Single Again… Goodbyes

By Kenneth Stepp

So long, till we meet again, sayonara, and later. These all mean one thing, goodbye. Goodbyes are part of the singles journey. One day you are having fun, enjoying a special persons company, dreaming the, can it be, dream. The next day we are saying, good luck with your future to one another. Dating as a grown up is difficult at best.

Saying goodbye to someone who held a piece of your heart feels so confusing. You want to open the door and let them leave, while banshees are screaming in your head, NO! For me, I swallow the pain, muster a smile, and hold the door for her. A gentleman always holds the door. 

As she walks away a flood of thoughts go through my brain. The first, this is going to hurt us both, the next is usually, we’ll both be better off, and the third is a hope to remain friends. Those are the top three every time. 

There is sometimes a fourth though. Is this a mistake? Only time will answer that one. And time is seldom kind. We invested time in one another and now we wait for time to give us answers. It’s a travesty and a reality at the same time.

I’m told time is the great healer. But time has hurt me more than healed me. Love must be time tested. What this has done for me has confirmed I was in love and now she is a memory. Time is a tyrant at times. Because it’s easy to feel in love, say, I love you, and hold on for the ride. Only time will tell you if it’s true. By the time I knew, she was gone. 

For me, goodbyes have always been confusing. Necessary in my life, but so so painful. We all want to love and be loved. If there is a process I can go through without painful goodbyes, I’d love to hear about it. As I flash backwards in time I see happier days that made far more sense than the dating scene does today.
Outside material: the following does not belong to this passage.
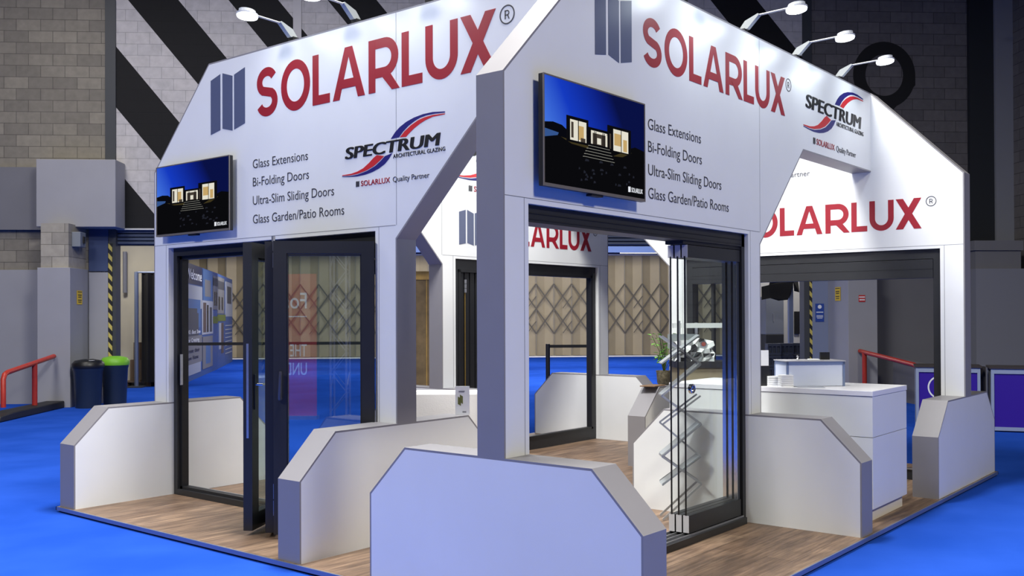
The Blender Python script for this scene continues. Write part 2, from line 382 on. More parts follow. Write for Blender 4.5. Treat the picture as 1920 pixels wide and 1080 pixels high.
def partner_logo(fn, x0, z0, k, parent):
    """swoosh, name and partner line; x0,z0 is the lower left tip, k the scale"""
    T = lambda p: (x0+(p[0]-2.628)*k, z0+(p[1]-2.688)*k)
    for nm, poly, m in (('swoosh_band', BLU, NAVY), ('swoosh_band', RDU, SRED), ('swoosh_band', RDL, SRED), ('swoosh_band', BLL, NAVY)):
        mb = MB(); n = len(poly)//2
        up = poly[:(len(poly)+1)//2]; lo = poly[(len(poly)+1)//2:][::-1]
        # quads between the two sides
        m2 = max(len(up), len(lo))
        def samp(L, i):
            f = i*(len(L)-1)/(m2-1); j = min(int(f), len(L)-2); g = f-j
            return (L[j][0]*(1-g)+L[j+1][0]*g, L[j][1]*(1-g)+L[j+1][1]*g)
        for i in range(m2-1):
            mb.prism([T(samp(lo, i)), T(samp(lo, i+1)), T(samp(up, i+1)), T(samp(up, i))], lambda q, t: fn(q[0], q[1], t), .0003, .002)
        mb.build(nm, m, parent)
    a = T((2.671, 2.812)); b = T((3.655, 2.9))
    text_mesh('SPECTRUM', fn, a[0], b[0], a[1], (b[1]-a[1])*1.04, .004, 0, 1.0, 'partner_name', BLK, parent, .12)
    text_mesh('SPECTRUM', fn, a[0]+.008*k, b[0]+.008*k, a[1], (b[1]-a[1])*1.04, .0045, 0, 1.0, 'partner_name', BLK, parent, .12)
    text_mesh('SPECTRUM', fn, a[0]-.008*k, b[0]-.008*k, a[1], (b[1]-a[1])*1.04, .0035, 0, 1.0, 'partner_name', BLK, parent, .12)
    a = T((3.188, 2.771)); b = T((3.706, 2.80))
    text_mesh('ARCHITECTURAL GLAZING', fn, a[0], b[0], a[1]-.004, .030*k, .003, .012, 1.05, 'partner_subtitle', BLK, parent)
    a = T((2.785, 2.591)); b = T((2.823, 2.635)); bars_logo(fn, a[0], b[0], a[1], b[1], parent, TXT)
    a = T((2.842, 2.594)); b = T((3.155, 2.6))
    text_mesh('SOLARLUX', fn, a[0], b[0], a[1], .041*k, .003, .012, 1.0, 'partner_line_name', RED, parent)
    a = T((3.185, 2.594)); b = T((3.552, 2.6))
    text_mesh('Quality Partner', fn, a[0], b[0], a[1], .041*k, .003, -.006, 1.0, 'partner_line_text', TXT, parent)
def service_list(fn, parent, x0=1.511):
    for body, x1, z in (('Glass Extensions', 2.224, 2.855), ('Bi-Folding Doors', 2.236, 2.705), ('Ultra-Slim Sliding Doors', 2.535, 2.551), ('Glass Garden/Patio Rooms', 2.651, 2.395)):
        text_mesh(body, fn, x0, x1, z, .078, .002, -.004, 1.0, 'service_line', TXT, parent)

# ------------------------------------------------------------------ the hall
struct('floor', MB().box(-26, 26, -14, 46, ZC-.1, ZC), CARPET, hall=True)
struct('ceiling', MB().box(-26, 26, -14, 19.7, 10.2, 10.4), mat('dark_roof', (40, 42, 48), .9), hall=True)
struct('ceiling_annex', MB().box(-14, 14, 19.95, 41, 4.15, 4.3), BLUEC, hall=True)
D0 = 19.7
struct('wall_left', MB().box(-14, -6.82, D0, D0+.24, ZC, 10.2), BLOCKL, hall=True)
wb = MB().box(-6.62, 7.10, D0, D0+.24, 3.36, 10.2)
struct('wall_back', wb, BLOCKS, hall=True)
struct('wall_right', MB().box(7.29, 10.58, D0, D0+.24, ZC, 10.2), BLOCKR, hall=True)
struct('wall_side', MB().box(11.5, 11.8, 4, D0+.24, ZC, 10.2).box(10.58, 11.5, D0, D0+.24, ZC, 10.2), BLOCKY, hall=True)
# steel stanchions and pilasters
struct('trim_1', MB().box(-6.82, -6.62, D0-.03, D0+.24, ZC, 10.2), STEEL, hall=True)
struct('trim_2', MB().box(7.10, 7.29, D0-.03, D0+.24, ZC, 10.2), STEEL, hall=True)
struct('trim_3', MB().box(10.60, 11.12, D0-.10, D0-.001, 3.0, 10.2), mat('near_black_steel', (30, 34, 40), .6), hall=True)
struct('trim_4', MB().box(11.12, 11.5, D0-.16, D0-.001, 3.0, 10.2), mat('pale_pilaster', (128, 130, 138), .8), hall=True)
struct('trim_5', MB().box(-3.2, -3.04, D0-.03, D0, 3.36, 10.2), mat('painted_conduit_strip', (190, 187, 188), .8), hall=True)
struct('trim_6', MB().box(-6.62, 7.1, D0-.02, D0+.24, 3.33, 3.36), mat('white_header_strip', (196, 196, 196), .6), hall=True)
# big painted numeral on the right hand wall
def hthing(name, label, cat, r, d, z, group=None): return thing(name, label, cat, H(r, d, z), HROT, group)
mb = MB()
fnw = lambda x, z, t: (x, -t, z)
stroke(mb, [(x, z) for x, z in arc(0, 0, .53, .56, 0, 360, 48)[:-1]], .13, fnw, .004, True)
mb.prism([(.66, -.03), (.66, -.2), (.05, -.86), (-.44, -.86), (.16, -.52), (.36, -.3)], lambda p, t: fnw(p[0], p[1], t), .0003, .0042)
o = mb.build('painted_numeral', mat('black_wall_paint', (16, 16, 18), .7)); o.location = H(8.83, D0-.001, 6.56); o.rotation_euler = (0, 0, HROT)
tag(o, 'large black numeral 9 painted on the dark block wall behind the stand', 'wall number')
# roller shutter head across the opening
t = hthing('roller_shutter', 'dark blue-grey roller shutter rolled up under the striped wall', 'shutter', .25, D0+.12, 3.05)
mb = MB()
for i in range(4): mb.prism([(0, 0), (.05, .012), (.05, .058), (0, .07)], lambda p, s, i=i: (s, -p[0], .0+i*.072+p[1]), -7.0, 7.0)
mb.build('shutter_curtain', ROLLER, t)
MB().box(-7, 7, .0, .05, -.02, .31).build('backing', mat('shutter_dark', (34, 40, 58), .6), t)
for r, z0, z1, w in ((-6.72, ZC, 3.06, 'left'), (7.245, ZC, 3.06, 'right')):
    o = MB().box(-.035, .035, -.01, .01, 0, z1-z0).build('hazard_strip', HAZ); o.location = H(r, D0-.045, z0); o.rotation_euler = (0, 0, HROT)
    tag(o, 'yellow and black hazard strip on the %s jamb of the wide hall opening' % w, 'hazard strip', 'hazard strips on the hall opening')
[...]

Can we go back to them? I wish…

As far as going back in time, well, my way back machine seems to have left without me. Perhaps an aluminum car or a blue phone booth would be more practical now. I remember when dating wasn’t hurtful, when goodbyes were more natural, and when intentions were out in the open. Good times.

When I was young I was popular. I had friends, some, I thought would be friends for life, only one was. So maybe I’m delusional about life back in the day, maybe things were the same as today, only now I feel more, care more, and hope more. Maybe, just maybe.

Missing someone who we invest our time treasure and talents in has become a daily activity. We meet so many special people along the way. Some we have endearing pet names for. Like sweetie, baby, and my love. When you are in a relationship these words have meaning. But we are in the south and reminders of these words will hit us as daily reminders of what was or could have been.

One thing is for sure. We make memories with people and those memories never die. For me they are a reminder of when dreams died. If you are reading this and walked through that door as I opened it, I will always miss you.